• Directions
Leave out all pictures and give back precisely the lines from the line with "scene starts empty." to the line with "XL, XR, YF, ZC = -3.59, 3.52, -2.6, 4.5", including those two lines.

• Entries provided

** Begin **

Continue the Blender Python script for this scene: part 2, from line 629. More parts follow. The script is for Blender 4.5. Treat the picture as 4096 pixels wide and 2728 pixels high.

** End **
** Begin **

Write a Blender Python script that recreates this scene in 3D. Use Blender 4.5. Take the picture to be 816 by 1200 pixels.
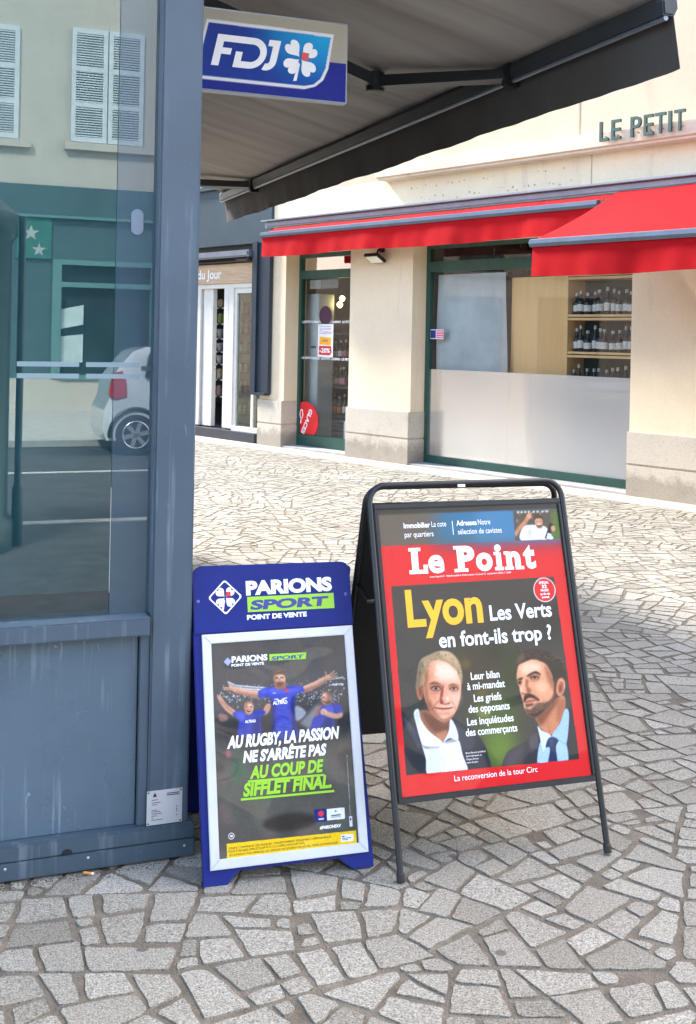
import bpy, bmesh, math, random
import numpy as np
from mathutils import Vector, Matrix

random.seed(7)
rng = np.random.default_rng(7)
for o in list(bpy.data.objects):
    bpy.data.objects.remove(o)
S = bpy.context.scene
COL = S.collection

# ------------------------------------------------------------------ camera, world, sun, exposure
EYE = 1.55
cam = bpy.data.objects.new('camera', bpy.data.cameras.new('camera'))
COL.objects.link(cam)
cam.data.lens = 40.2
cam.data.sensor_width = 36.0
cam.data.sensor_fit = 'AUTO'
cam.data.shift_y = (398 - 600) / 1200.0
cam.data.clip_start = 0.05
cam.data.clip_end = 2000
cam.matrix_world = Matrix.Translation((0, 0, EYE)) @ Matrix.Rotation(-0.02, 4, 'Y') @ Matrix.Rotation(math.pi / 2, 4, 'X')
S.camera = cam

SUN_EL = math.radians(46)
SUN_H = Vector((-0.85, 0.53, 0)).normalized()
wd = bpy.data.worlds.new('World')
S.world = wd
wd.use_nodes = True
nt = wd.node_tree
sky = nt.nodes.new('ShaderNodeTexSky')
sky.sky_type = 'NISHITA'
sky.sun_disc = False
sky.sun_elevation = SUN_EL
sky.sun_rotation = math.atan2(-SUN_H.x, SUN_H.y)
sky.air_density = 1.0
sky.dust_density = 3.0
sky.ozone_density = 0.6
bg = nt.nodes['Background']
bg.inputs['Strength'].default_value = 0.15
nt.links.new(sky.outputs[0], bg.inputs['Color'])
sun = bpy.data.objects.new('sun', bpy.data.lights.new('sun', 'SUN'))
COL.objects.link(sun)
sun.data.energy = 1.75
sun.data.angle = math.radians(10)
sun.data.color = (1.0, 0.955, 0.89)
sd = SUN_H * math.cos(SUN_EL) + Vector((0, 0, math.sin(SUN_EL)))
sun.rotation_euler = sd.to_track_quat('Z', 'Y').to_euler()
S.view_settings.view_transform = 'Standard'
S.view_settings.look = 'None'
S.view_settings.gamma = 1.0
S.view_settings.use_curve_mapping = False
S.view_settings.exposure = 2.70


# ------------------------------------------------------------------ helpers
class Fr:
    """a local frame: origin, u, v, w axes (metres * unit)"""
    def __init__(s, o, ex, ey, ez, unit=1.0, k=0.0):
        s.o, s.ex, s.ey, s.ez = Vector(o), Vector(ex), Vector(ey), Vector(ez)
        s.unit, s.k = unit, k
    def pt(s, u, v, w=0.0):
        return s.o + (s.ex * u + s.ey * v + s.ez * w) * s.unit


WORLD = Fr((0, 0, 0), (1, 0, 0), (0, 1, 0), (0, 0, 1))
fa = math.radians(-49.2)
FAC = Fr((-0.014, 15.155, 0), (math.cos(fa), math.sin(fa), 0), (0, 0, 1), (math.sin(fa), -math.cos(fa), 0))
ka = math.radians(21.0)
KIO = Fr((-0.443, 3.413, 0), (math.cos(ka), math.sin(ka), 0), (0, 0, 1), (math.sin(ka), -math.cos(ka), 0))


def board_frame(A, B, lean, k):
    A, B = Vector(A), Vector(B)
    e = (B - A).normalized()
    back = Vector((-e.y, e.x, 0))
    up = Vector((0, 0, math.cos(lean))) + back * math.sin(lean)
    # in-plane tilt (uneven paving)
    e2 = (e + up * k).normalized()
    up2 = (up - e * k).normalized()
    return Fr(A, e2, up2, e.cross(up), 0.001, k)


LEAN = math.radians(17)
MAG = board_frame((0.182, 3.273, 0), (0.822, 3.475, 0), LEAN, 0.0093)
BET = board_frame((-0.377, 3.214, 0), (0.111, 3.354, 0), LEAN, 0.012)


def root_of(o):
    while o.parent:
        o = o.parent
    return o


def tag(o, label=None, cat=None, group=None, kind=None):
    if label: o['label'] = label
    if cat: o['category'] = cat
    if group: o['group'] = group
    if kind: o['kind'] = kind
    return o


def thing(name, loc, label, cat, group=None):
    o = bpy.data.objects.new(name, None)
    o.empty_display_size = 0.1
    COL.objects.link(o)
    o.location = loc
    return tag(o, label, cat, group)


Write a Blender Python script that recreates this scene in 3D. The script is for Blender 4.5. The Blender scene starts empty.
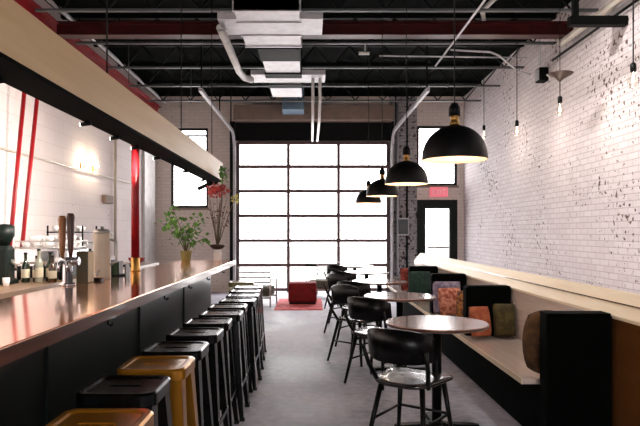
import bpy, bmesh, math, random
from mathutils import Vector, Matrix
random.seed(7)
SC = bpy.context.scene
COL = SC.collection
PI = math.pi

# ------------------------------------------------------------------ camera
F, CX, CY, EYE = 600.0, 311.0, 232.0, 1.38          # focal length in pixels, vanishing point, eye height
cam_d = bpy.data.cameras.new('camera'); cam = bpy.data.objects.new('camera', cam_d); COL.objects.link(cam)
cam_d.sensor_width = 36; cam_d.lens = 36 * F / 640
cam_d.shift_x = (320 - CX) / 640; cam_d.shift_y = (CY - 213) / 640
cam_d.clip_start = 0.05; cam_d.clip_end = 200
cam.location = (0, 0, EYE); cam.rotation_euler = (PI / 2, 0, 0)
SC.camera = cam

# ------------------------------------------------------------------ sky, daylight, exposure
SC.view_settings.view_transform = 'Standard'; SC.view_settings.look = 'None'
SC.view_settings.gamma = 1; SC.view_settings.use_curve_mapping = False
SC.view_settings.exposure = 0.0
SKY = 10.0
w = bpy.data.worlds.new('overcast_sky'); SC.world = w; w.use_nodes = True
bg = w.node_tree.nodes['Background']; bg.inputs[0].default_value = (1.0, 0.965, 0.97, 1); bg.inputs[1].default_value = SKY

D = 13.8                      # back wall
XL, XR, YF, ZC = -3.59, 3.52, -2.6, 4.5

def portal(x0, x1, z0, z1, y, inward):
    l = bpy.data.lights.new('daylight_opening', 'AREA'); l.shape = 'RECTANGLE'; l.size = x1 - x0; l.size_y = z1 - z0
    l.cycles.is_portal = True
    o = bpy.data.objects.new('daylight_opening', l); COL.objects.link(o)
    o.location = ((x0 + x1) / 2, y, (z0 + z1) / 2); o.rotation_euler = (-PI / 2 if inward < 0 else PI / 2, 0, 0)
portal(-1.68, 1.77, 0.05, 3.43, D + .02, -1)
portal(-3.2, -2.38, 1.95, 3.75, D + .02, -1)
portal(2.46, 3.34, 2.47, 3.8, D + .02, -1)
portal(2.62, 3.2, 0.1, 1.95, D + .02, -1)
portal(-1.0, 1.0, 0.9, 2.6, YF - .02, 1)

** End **

• Right answer
Write a Blender Python script that recreates this scene in 3D. The script is for Blender 4.5. The Blender scene starts empty.
import bpy, bmesh, math, random
from mathutils import Vector, Matrix
random.seed(7)
SC = bpy.context.scene
COL = SC.collection
PI = math.pi

# ------------------------------------------------------------------ camera
F, CX, CY, EYE = 600.0, 311.0, 232.0, 1.38          # focal length in pixels, vanishing point, eye height
cam_d = bpy.data.cameras.new('camera'); cam = bpy.data.objects.new('camera', cam_d); COL.objects.link(cam)
cam_d.sensor_width = 36; cam_d.lens = 36 * F / 640
cam_d.shift_x = (320 - CX) / 640; cam_d.shift_y = (CY - 213) / 640
cam_d.clip_start = 0.05; cam_d.clip_end = 200
cam.location = (0, 0, EYE); cam.rotation_euler = (PI / 2, 0, 0)
SC.camera = cam

# ------------------------------------------------------------------ sky, daylight, exposure
SC.view_settings.view_transform = 'Standard'; SC.view_settings.look = 'None'
SC.view_settings.gamma = 1; SC.view_settings.use_curve_mapping = False
SC.view_settings.exposure = 0.0
SKY = 10.0
w = bpy.data.worlds.new('overcast_sky'); SC.world = w; w.use_nodes = True
bg = w.node_tree.nodes['Background']; bg.inputs[0].default_value = (1.0, 0.965, 0.97, 1); bg.inputs[1].default_value = SKY

D = 13.8                      # back wall
XL, XR, YF, ZC = -3.59, 3.52, -2.6, 4.5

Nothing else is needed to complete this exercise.